A minor point, but isn't Hawking Radiation (which Hawking was originally against, original proposed by Jacob Bekenstein when his discussed black holes having a well defined entropy in 1972) just merely emitted near the Event Horizon? It is not necessarily "escaping" anything, it is a quantum-level effect that can become a macroscopic event, theoretically.

zhermes
Feb23-12, 07:31 PM
Interesting. So plasmas are created outside the event horizon.So black holes would never evaporate. I see.
Particles are created outside of the event horizon. Not necessarily plasmas---which do often exist outside black-holes.
Black holes still evaporate, as the particles created extract energy from the black hole (according to theory).

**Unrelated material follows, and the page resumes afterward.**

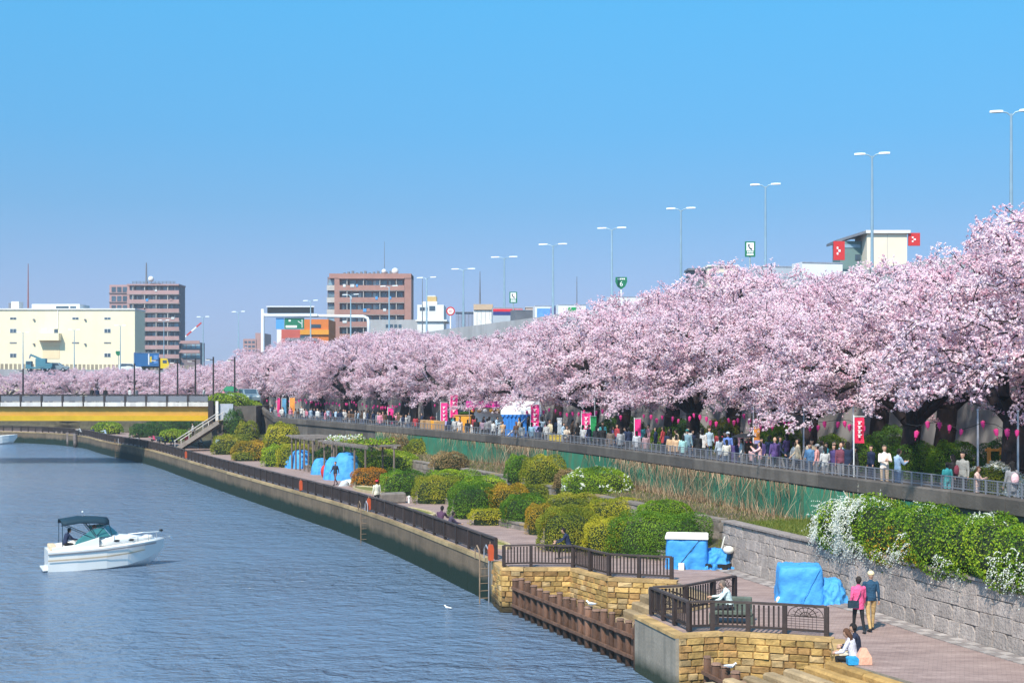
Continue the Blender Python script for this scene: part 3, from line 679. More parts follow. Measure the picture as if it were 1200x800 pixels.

I recall something about the frequency of the gravitational radiation from a binary star would be twice its rotational frequency. So I guess we could go from there to calculate its wavelength.
That is exactly correct.


As none of the current topics/discussions/points have anything to do with the original post; I suggest this thread be left. Any ongoing subjects should be brought up in new threads.